Verdict: mostly wrong.


(7) A major security and/or privacy vulnerability will be found in at least one more major DRM system.

Verdict: wrong.


(8) Copyright issues will still be stalemated in Congress.

Another easy one.

Verdict: right.


(9) Arguments based on national competitiveness in technology will have increasing power in Washington policy debates.

This didn’t happen. We thought the election would make economic health more salient; but the election focus was elsewhere.

Verdict: mostly wrong.


(10) Planned incompatibility will join planned obsolescence in the lexicon of industry critics.

Verdict: mostly wrong.


(11) There will be broad consensus on the the need for patent reform, but very little consensus on what reform means.

The main policy division, predictably, was between the infotech and biotech sectors.

Verdict: right.


(12) Attention will shift back to the desktop security problem, and to the role of botnets as a tool of cybercrime.

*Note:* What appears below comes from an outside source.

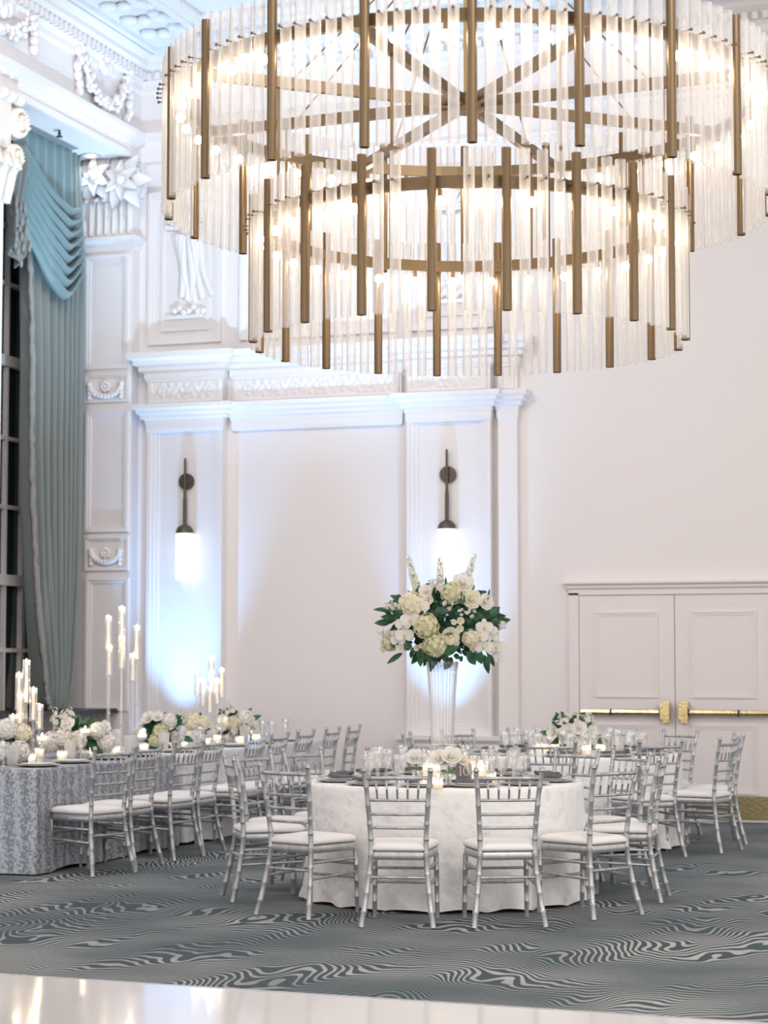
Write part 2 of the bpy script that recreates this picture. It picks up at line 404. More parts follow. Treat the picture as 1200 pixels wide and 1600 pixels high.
def scroll_relief(b, x0, x1, z0, z1, y, dp):
    """acanthus scroll frieze as a displaced strip"""
    n = max(8, int((x1 - x0) / .016)); m_ = 14; H = z1 - z0; per = H * 1.35
    def fn(u, v):
        x = x0 + (x1 - x0) * u; z = z0 + H * v
        k = math.floor((x - x0) / per); cx = x0 + (k + .5) * per; sg = 1 if k % 2 else -1
        dx, dz = (x - cx) / H, (v - .5); r = math.hypot(dx, dz); a = math.atan2(dz * sg, dx)
        h = .5 + .5 * math.cos(2 * PI * (r * 4.2 - a / (2 * PI))) if r < .52 else .35 + .35 * math.sin(14 * dx + 9 * dz * sg)
        h *= .55 + .45 * math.cos(5 * a + 9 * r)
        e = min(1, min(v, 1 - v) * 8, min(u, 1 - u) * n / 4)
        return (x, y - max(0, h) * dp * e - .001, z)
    b.grid(fn, n, m_)
b = MB()
for (x0, x1, yy) in ((PX0, PX1, YP), (QX0, QX1, YP), (PX1 + .08, QX0 - .08, YB - .05)):
    scroll_relief(b, x0 + .07, x1 - .07, z2t + .045, z1b - .05, yy, .022)
struct(b.build('trim_5', TRIM))

# ---- upper wall: string course, relief panel with draped garland, frames
zs = onY(245, 217, YB).z
b = MB(); cornice(b, PX0 - .08, 7.5, YB, [(0, zs - .10), (.03, zs - .07), (.03, zs - .03), (.09, zs), (.09, zs + .05), (0, zs + .06)])
cornice(b, PX0 - .08, 7.5, YB, [(0, zs - .34), (.025, zs - .32), (.025, zs - .29), (0, zs - .28)])
struct(b.build('trim_6', TRIM))
rz0, rz1 = onY(280, 538, YB).z, onY(280, 300, YB).z
rx0, rx1 = onY(234, 420, YB).x, onY(347, 420, YB).x
rc = (rx0 + rx1) / 2
def garland_panel(b, x0, x1, z0, z1):
    c = (x0 + x1) / 2; w = x1 - x0; h = z1 - z0
    frame(b, x0, x1, z0, z1, YB, .10, .05, 3); frame(b, x0 + .14, x1 - .14, z0 + .14, z1 - .14, YB, .03, .02, 1)
    zt = z1 - .42
    for k in range(9):                                                                  # shell
        a = PI * (k + .5) / 9; b.tube([(c, YB - .03, zt), (c + .22 * math.cos(a), YB - .035, zt + .2 * math.sin(a))], [.012, .032], 6)
    b.ball((c, YB - .03, zt), (.06, .05, .05))
    for s in (-1, 1):                                                                   # hanging drapery
        for k in range(4):
            pts = []
            for i in range(15):
                t = i / 14; x = c + s * (.03 + .035 * k + .05 * math.sin(t * 4 + k) * t) + .10 * t * (1 if s > 0 else .6) * (k - 1) * .35
                pts.append((x + .08 * t, YB + .018 - .012 * math.sin(5 * t + k), zt - .05 - (h - .85) * t * (1 - .05 * k)))
            b.tube(pts, [.052 - .02 * abs(.5 - i / 14) for i in range(15)], 8)
    for k in range(7): b.ball((c - .12 + .055 * k, YB - .02, z0 + .36 + .03 * math.sin(k * 2)), (.045, .035, .04), 8, 5)
    b.box((c - .22, YB - .03, z0 + .27), (c + .22, YB, z0 + .31))
b = MB(); garland_panel(b, rx0, rx1, rz0, rz1)
struct(b.build('trim_7', TRIM))
b = MB()                                                                                # more panels along the upper wall
for (xa, xb) in ((rx1 + .22, QX0 - .15),):
    if xb > xa: frame(b, xa, xb, rz0, rz1, YB, .10, .05, 3)
b2 = MB(); garland_panel(b, QX0, QX1, rz0, rz1)
struct(b.build('trim_8', TRIM))

# ---- ceiling cornice (both walls), modillion band and coffer mouldings
prc = [(0, ZC - .40), (.03, ZC - .37), (.03, ZC - .31), (.07, ZC - .27), (.07, ZC - .20), (.16, ZC - .14), (.16, ZC - .09), (.24, ZC - .04), (.24, ZC)]
b = MB(); cornice(b, XL + .0, 7.9, YB, prc); cornice_left(b, 5.5, YB, XL, prc)
x = XL + .12
while x < 7.5: b.box((x, YB - .13, ZC - .27), (x + .055, YB - .05, ZC - .20)); x += .10
y = 9.0
while y < YB - .1: b.box((XL + .05, y, ZC - .27), (XL + .13, y + .055, ZC - .20)); y += .10
struct(b.build('trim_9', TRIM))
IN = onZ(240, 36, ZC - .10); inx, iny = IN.x - XL, YB - IN.y
inx = iny = max(.7, min(1.5, (inx + iny) / 2))
b = MB()
def ring_mould(off, wd, z0, z1):
    """moulding on the ceiling following both walls at distance off"""
    b.box((XL + off, 5.6, z0), (XL + off + wd, YB - off, z1)); b.box((XL + off + wd, YB - off - wd, z0), (7.9, YB - off, z1))
ring_mould(inx, .06, ZC - .14, ZC); ring_mould(inx + .06, .10, ZC - .09, ZC); ring_mould(inx - .05, .05, ZC - .08, ZC)
ring_mould(inx + .55, .06, ZC - .05, ZC); ring_mould(inx + .75, .05, ZC - .07, ZC); ring_mould(.30, .05, ZC - .06, ZC)
x = XL + inx
while x < 7.5: b.box((x, YB - inx - .19, ZC - .12), (x + .05, YB - inx - .16, ZC - .06)); x += .09
y = 9.0
while y < YB - inx: b.box((XL + inx + .16, y, ZC - .12), (XL + inx + .19, y + .05, ZC - .06)); y += .09
def rosette(b, c, r, ax=2, n=8, dz=.05):
    for k in range(n):
        a = 2 * PI * k / n; ca, sa = math.cos(a) * r * .58, math.sin(a) * r * .58
        rr = (r * .36, r * .36, dz)
        if ax == 2: b.ball((c[0] + ca, c[1] + sa, c[2]), rr, 8, 5)
        elif ax == 1: b.ball((c[0] + ca, c[1], c[2] + sa), (rr[0], dz, rr[0]), 8, 5)
        else: b.ball((c[0], c[1] + ca, c[2] + sa), (dz, rr[0], rr[0]), 8, 5)
    b.ball(c, (r * .3 if ax != 0 else dz * 1.4, r * .3 if ax != 1 else dz * 1.4, r * .3 if ax != 2 else dz * 1.4), 8, 6)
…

This should have happened, but commentators mostly missed the growing importance of this issue. Botnets were implicated in the spam renaissance.

Verdict: mostly wrong.


(13) It will become trendy to say that the Internet is broken and needs to be redesigned. This meme will be especially popular with those recommending bad public policies.

This trend mostly didn’t materialize, though there were wisps of this argument in the net neutrality debate.

Verdict: mostly wrong.


(14) The walls of wireless providers’ “walled gardens” will get increasingly leaky. Providers will eye each other, wondering who will be the first to open their network.

Verdict: mostly right.


(15) Push technology (remember PointCast and the Windows Active Desktop?) will return, this time with multimedia, and probably on portable devices. People won’t like it any better than they did before.

Push tried to bring the TV model to the Net, so it seemed logical that as TV moved onto the Net it would become more push-like. But this didn’t happen, at least not yet.

Verdict: wrong.


(16) Broadcasters will move toward Internet simulcasting of free TV channels. Other efforts to distribute authorized video over the net will disappoint.

Verdict: mostly right.


(17) HD-DVD and Blu-ray, touted as the second coming of the DVD, will look increasingly like the second coming of the Laserdisc.

The jury is still out, but this prediction is looking good so far.

Verdict: mostly right.


(18) “Digital home” products will founder because companies aren’t willing to give customers what they really want, or don’t know what customers really want.

Outside of promotional efforts in the trade press, we didn’t hear much about the digital home.

Verdict: mostly right.


(19) A name-brand database vendor will go bust, unable to compete against open source.

Verdict: wrong.


(20) Two more significant desktop apps will move to an Ajax/server-based design (as email did in moving toward Gmail). Office will not be one of them.

There seemed to be a trend in this direction, but I can’t point to two major apps that moved. But Google did introduce Office-like products in this category.

Verdict: mostly wrong.


(21) Technologies that frustrate discrimination between different types of network traffic will grow in popularity, backed partly by application service providers like Google and Yahoo.

These technologies didn’t develop, perhaps because of the policy stalemate over net neutrality.

Verdict: wrong.


(22) Social networking services will morph into something actually useful.

This one is hard to categorize. The meaning of “social networking” changed during 2006; it now refers to sites like MySpace and Facebook that are primarily webpage hosting services. That’s a useful and popular function; but it’s the term rather than the technology that morphed.

Verdict: mostly right (I guess).


(23) There will be a felony conviction in the U.S. for a crime committed entirely in a virtual world.

Commenters noted at the time that this prediction was poorly specified. Which didn’t matter, because it was wrong no matter how you interpret it.

Verdict: wrong.

Overall scorecard for 2006 predictions: four right, five mostly right, nine mostly wrong, five wrong. That’s more wrong than right, by a narrow margin, showing that our risk-taking strategy worked.